コンサルタント:「タイムマネジメントのすべてです。簡単でしょう?!」
次長:「ホントにこれだけですか。タイムマネジメントって。私も、何冊かタイムマネジメントの本を読みましたが、1冊の本になってましたよ。200ページくらいはあった。」
コンサルタント:「次長さん、その本読んで、タイムマネジメントについて理解できましたか、いかがですか。」
次長:「一つ一つのテクニックには、なるほどと、うなずけたのですが、1冊読み終わって、タイムマネジメントって何だって考えると、読む前と同じ「時間管理」ってなっちゃいましたし、逆に混乱して、整理がつかなくなっちゃいました。タイトルには「整理」って字が入ってたんですがね。」
次長参加者から笑いがもれだした。

コンサルタント:「物理学にエントロピーという概念があります。乱暴な言い方になりますが、これは、ほうっておくと世の中は、整理された状態からゴチャゴャの状態に向かって進むってことなんですよね。ですから、みなさんの机の上がゴチャゴチャになるのも実は、物理法則にのっとっている訳です。」
参加者:「なんだ、要するにあたり前のことなんですね。安心した。」
コンサルタント:「安心してもらっちゃ困ります。実は、人間の様々な活動、特に知的な作業はこのエントロピーの逆を行なっているケースが多いんです。みなさんの会議プロジェクトも無法地帯のようなゴチャゴチャした訳のわかんない状態から整然とした生産性の高い会議にしようってんですから、エントロピーの逆ですよね。つまり、人間の知恵でこのエントロピーに立ち向かう訳ですよね。」
参加者:「じゃ、机の上がゴチャゴチャしてるのは、知恵のない証拠ですね。」
コンサルタント:「一概にそうとはいえませんが、その可能性は高いでしょうね。
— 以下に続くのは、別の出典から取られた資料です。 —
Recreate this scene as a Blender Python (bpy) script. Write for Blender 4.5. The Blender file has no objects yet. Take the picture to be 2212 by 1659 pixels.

それで、タイムマネジメントについても同じ、200ページの本でゴチャゴャしてるより、1枚のシートにまとまっている、つまり、知恵の結晶ですから、少なくとも、その1冊の本より価値は高い訳ですね。でも、現実はゴチャゴチャしてる方がお金になる。この1枚のシートを1,000円出して買う人が誰もいない。結局、これを必死にまとめた私たちは、いつまでも金欠病ということになる訳です。グチはこれくらいにして、本題ですが、いいですか。」
参加者:「じっくり聞きます。」
コンサルタント:「仕事のOSから誰が仕事をするかで考えると、この『自分1人』と『他人と共同』の2つになります。またマネジメントスペクトルから考えると、投下時間は『開始(はじめ)』と『期限(おわり)』の2つになります。この2つの要素を組み合わせると、全てのビジネス時間が把握できます。おわかりいただけますか、その時間は全部で4つです。望月さん、その4つを答えていただけますか。」
望月:「自分一人の仕事のはじめとおわり、それと他人と共同の仕事のはじめとおわりの4つですね。」
コンサルタント:「はい、そのとおりです。この4つしかありません。タイムマネジメントとは、この4つの時間をコントロールすることなんです。次長さん、やれてますか。」
次長:「いやあ、他人と共同の仕事のはじめは意識してますが、あとは、今言われるまで気にした事もありませんでしたよ。うーん、なるほど、なるほど。」
コンサルタント:「もう、おわかりですね。時間欠乏症になったり、仕事が上手に進まないのは、4つのうちの1つかせいぜい2つくらいしかコントロールしていないせいなんですね。でも、この4つの中で1番大切なのは、何かを知っていることは重要です。4つコントロールできなくても、大切なものをコントロールできてれば今よりは良くなるでしょう。それは、自分1人のはじめです。」 
などと、タイムマネジメントの考え方と、具体的なスキルが紹介されていった。